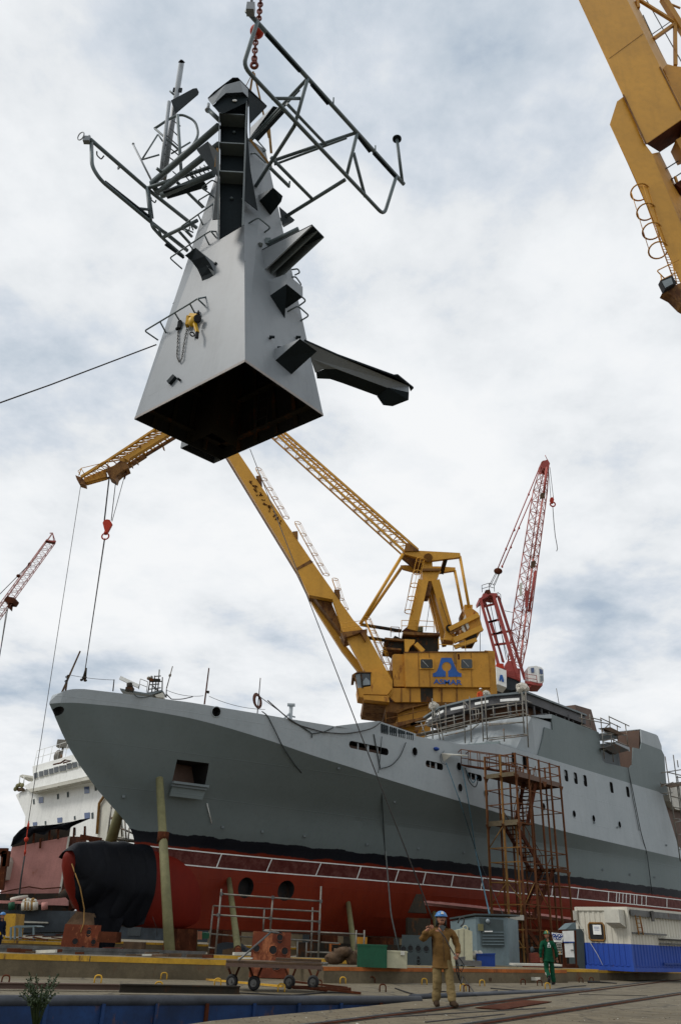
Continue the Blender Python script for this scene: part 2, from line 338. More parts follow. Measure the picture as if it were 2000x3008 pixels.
def build_hull():
    nu = len(US); nk = len(KS); vs = []; fs = []; mi = []
    for side in (1, -1):
        for k in KS:
            for u in US:
                s, t, z = hull_point(u, k); vs.append(S(s, side*max(t, 0), z))
    def idx(side, k, u): return (0 if side == 1 else nk*nu) + k*nu + u
    for side in (1, -1):
        for k in range(nk-1):
            for u in range(nu-1):
                q = [idx(side, k, u), idx(side, k, u+1), idx(side, k+1, u+1), idx(side, k+1, u)]
                fs.append(q if side == 1 else q[::-1]); mi.append(1 if KS[k] < 8 else 0)
    # the light band amidships lies between the knuckle and the upper deck
    for u in range(nu-1): fs.append([idx(1, nk-1, u), idx(1, nk-1, u+1), idx(-1, nk-1, u+1), idx(-1, nk-1, u)]); mi.append(0)
    fs.append([idx(1, k, nu-1) for k in range(nk)] + [idx(-1, k, nu-1) for k in range(nk-1, -1, -1)]); mi.append(0)
    me = bpy.data.meshes.new('hull'); me.from_pydata(vs, [], fs); me.materials.append(M['hull']); me.materials.append(M['hullband']); me.materials.append(M['inside']); me.materials.append(M['primer'])
    me.polygons.foreach_set('material_index', mi)
    bm = bmesh.new(); bm.from_mesh(me); bmesh.ops.remove_doubles(bm, verts=bm.verts, dist=.004)
    bmesh.ops.dissolve_degenerate(bm, dist=.002, edges=bm.edges); bmesh.ops.recalc_face_normals(bm, faces=bm.faces); bm.to_mesh(me); bm.free()
    o = bpy.data.objects.new('hull', me); C.objects.link(o)
    # openings cut into the plating
    c = MB(); D = SNv
    def hole(s, z, t, w, h, depth, round_=.45, slot=0, seg=5, lean=0.):
        pts = []; r = min(w, h)*round_
        for cx, cz, a0 in ((w/2-r, h/2-r, 0), (-w/2+r, h/2-r, 90), (-w/2+r, -h/2+r, 180), (w/2-r, -h/2+r, 270)):
            for i in range(seg+1):
                a = R(a0+90*i/seg); pts.append((cx+r*math.cos(a), cz+r*math.sin(a)))
        c.cur = slot
        c.prism([S(s+x+lean*y, t-depth, z+y) for x, y in pts], D*(depth+1.2))
    c.cur = 0
    c.prism([S(x, .9, z) for x, z in ((.36, 9.40), (2.13, 9.42), (2.50, 8.33), (.62, 8.33))], D*3.5)        # anchor pocket
    for s, z, t in ((1.48, 11.93, 3.7), (15.22, 11.82, 6.09), (19.49, 11.55, 6.28)): hole(s, z, t, .46, .5, .5)
    hole(-5.9, 10.98, .1, .42, .42, .15)
    for s0, s1, z, t in ((9.9, 13.0, 11.44, 5.7), (16.24, 17.9, 11.27, 6.15), (20.36, 21.95, 11.14, 6.3)): hole((s0+s1)/2, z, t, s1-s0, .42, .8)
    for s, z in ((33.0, 12.95), (34.4, 12.96), (35.85, 12.98), (40.1, 13.05), (42.9, 13.08)): hole(s, z, 6.32, .52, .85, .16, .3)
    for s, z in ((25.93, 13.07), (27.31, 13.05)): hole(s, z, 6.32, .52, .95, .4, .3)
    for s in (19.55, 22.33, 29.23, 33.47, 36.38, 40.53): hole(s, 10.22, 6.4, .46, .5, .2)
    for s, t in ((6.92, .75), (9.51, 1.2)): hole(s, 3.6, t, 1.0, 1.06, .45, .5, seg=8)
    cut = c.build('cutter', [M['inside']])
    mod = o.modifiers.new('b', 'BOOLEAN'); mod.operation = 'DIFFERENCE'; mod.object = cut; mod.solver = 'EXACT'
    try: mod.material_mode = 'TRANSFER'
    except Exception: pass
    dg = bpy.context.evaluated_depsgraph_get(); me2 = bpy.data.meshes.new_from_object(o.evaluated_get(dg)); o.modifiers.clear()
    if len(me2.polygons) > 2000: o.data = me2
    else: print('BOOLEAN FAILED', len(me2.polygons))
    bpy.data.objects.remove(cut)
    base = ship_root.location
    for v in o.data.vertices: v.co -= base
    o.parent = ship_root
    o.data.polygons.foreach_set('use_smooth', [False]*len(o.data.polygons))
    try: o.data.shade_smooth(); o.data.set_sharp_from_angle(angle=R(11))
    except Exception as e: print('smooth', e)
    return o
hull = build_hull()
def hullt(s, z):                      # half breadth of the plating at a height
    lo, hi = 1.0, 9.0
    for _ in range(26):
        m = (lo+hi)/2; u = max(0, (s-LEV[min(int(round(m)), 9)][1][0][0]))/(78-LEV[min(int(round(m)), 9)][1][0][0]); u = u**(1/1.45)
        p = hull_point(min(u, 1), m)
        if p[2] < z: lo = m
        else: hi = m
    m = (lo+hi)/2; best = (9, 0)
    for du in range(-40, 41):
        uu = min(1, max(0, u+du/400)); p = hull_point(uu, m)
        if abs(p[0]-s) < best[0]: best = (abs(p[0]-s), p[1])
    return best[1]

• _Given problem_
Copy the material above exactly and drop the pictures.

• _Worked solution_
Continue the Blender Python script for this scene: part 2, from line 338. More parts follow. Measure the picture as if it were 2000x3008 pixels.
def build_hull():
    nu = len(US); nk = len(KS); vs = []; fs = []; mi = []
    for side in (1, -1):
        for k in KS:
            for u in US:
                s, t, z = hull_point(u, k); vs.append(S(s, side*max(t, 0), z))
    def idx(side, k, u): return (0 if side == 1 else nk*nu) + k*nu + u
    for side in (1, -1):
        for k in range(nk-1):
            for u in range(nu-1):
                q = [idx(side, k, u), idx(side, k, u+1), idx(side, k+1, u+1), idx(side, k+1, u)]
                fs.append(q if side == 1 else q[::-1]); mi.append(1 if KS[k] < 8 else 0)
    # the light band amidships lies between the knuckle and the upper deck
    for u in range(nu-1): fs.append([idx(1, nk-1, u), idx(1, nk-1, u+1), idx(-1, nk-1, u+1), idx(-1, nk-1, u)]); mi.append(0)
    fs.append([idx(1, k, nu-1) for k in range(nk)] + [idx(-1, k, nu-1) for k in range(nk-1, -1, -1)]); mi.append(0)
    me = bpy.data.meshes.new('hull'); me.from_pydata(vs, [], fs); me.materials.append(M['hull']); me.materials.append(M['hullband']); me.materials.append(M['inside']); me.materials.append(M['primer'])
    me.polygons.foreach_set('material_index', mi)
    bm = bmesh.new(); bm.from_mesh(me); bmesh.ops.remove_doubles(bm, verts=bm.verts, dist=.004)
    bmesh.ops.dissolve_degenerate(bm, dist=.002, edges=bm.edges); bmesh.ops.recalc_face_normals(bm, faces=bm.faces); bm.to_mesh(me); bm.free()
    o = bpy.data.objects.new('hull', me); C.objects.link(o)
    # openings cut into the plating
    c = MB(); D = SNv
    def hole(s, z, t, w, h, depth, round_=.45, slot=0, seg=5, lean=0.):
        pts = []; r = min(w, h)*round_
        for cx, cz, a0 in ((w/2-r, h/2-r, 0), (-w/2+r, h/2-r, 90), (-w/2+r, -h/2+r, 180), (w/2-r, -h/2+r, 270)):
            for i in range(seg+1):
                a = R(a0+90*i/seg); pts.append((cx+r*math.cos(a), cz+r*math.sin(a)))
        c.cur = slot
        c.prism([S(s+x+lean*y, t-depth, z+y) for x, y in pts], D*(depth+1.2))
    c.cur = 0
    c.prism([S(x, .9, z) for x, z in ((.36, 9.40), (2.13, 9.42), (2.50, 8.33), (.62, 8.33))], D*3.5)        # anchor pocket
    for s, z, t in ((1.48, 11.93, 3.7), (15.22, 11.82, 6.09), (19.49, 11.55, 6.28)): hole(s, z, t, .46, .5, .5)
    hole(-5.9, 10.98, .1, .42, .42, .15)
    for s0, s1, z, t in ((9.9, 13.0, 11.44, 5.7), (16.24, 17.9, 11.27, 6.15), (20.36, 21.95, 11.14, 6.3)): hole((s0+s1)/2, z, t, s1-s0, .42, .8)
    for s, z in ((33.0, 12.95), (34.4, 12.96), (35.85, 12.98), (40.1, 13.05), (42.9, 13.08)): hole(s, z, 6.32, .52, .85, .16, .3)
    for s, z in ((25.93, 13.07), (27.31, 13.05)): hole(s, z, 6.32, .52, .95, .4, .3)
    for s in (19.55, 22.33, 29.23, 33.47, 36.38, 40.53): hole(s, 10.22, 6.4, .46, .5, .2)
    for s, t in ((6.92, .75), (9.51, 1.2)): hole(s, 3.6, t, 1.0, 1.06, .45, .5, seg=8)
    cut = c.build('cutter', [M['inside']])
    mod = o.modifiers.new('b', 'BOOLEAN'); mod.operation = 'DIFFERENCE'; mod.object = cut; mod.solver = 'EXACT'
    try: mod.material_mode = 'TRANSFER'
    except Exception: pass
    dg = bpy.context.evaluated_depsgraph_get(); me2 = bpy.data.meshes.new_from_object(o.evaluated_get(dg)); o.modifiers.clear()
    if len(me2.polygons) > 2000: o.data = me2
    else: print('BOOLEAN FAILED', len(me2.polygons))
    bpy.data.objects.remove(cut)
    base = ship_root.location
    for v in o.data.vertices: v.co -= base
    o.parent = ship_root
    o.data.polygons.foreach_set('use_smooth', [False]*len(o.data.polygons))
    try: o.data.shade_smooth(); o.data.set_sharp_from_angle(angle=R(11))
    except Exception as e: print('smooth', e)
    return o
hull = build_hull()
def hullt(s, z):                      # half breadth of the plating at a height
    lo, hi = 1.0, 9.0
    for _ in range(26):
        m = (lo+hi)/2; u = max(0, (s-LEV[min(int(round(m)), 9)][1][0][0]))/(78-LEV[min(int(round(m)), 9)][1][0][0]); u = u**(1/1.45)
        p = hull_point(min(u, 1), m)
        if p[2] < z: lo = m
        else: hi = m
    m = (lo+hi)/2; best = (9, 0)
    for du in range(-40, 41):
        uu = min(1, max(0, u+du/400)); p = hull_point(uu, m)
        if abs(p[0]-s) < best[0]: best = (abs(p[0]-s), p[1])
    return best[1]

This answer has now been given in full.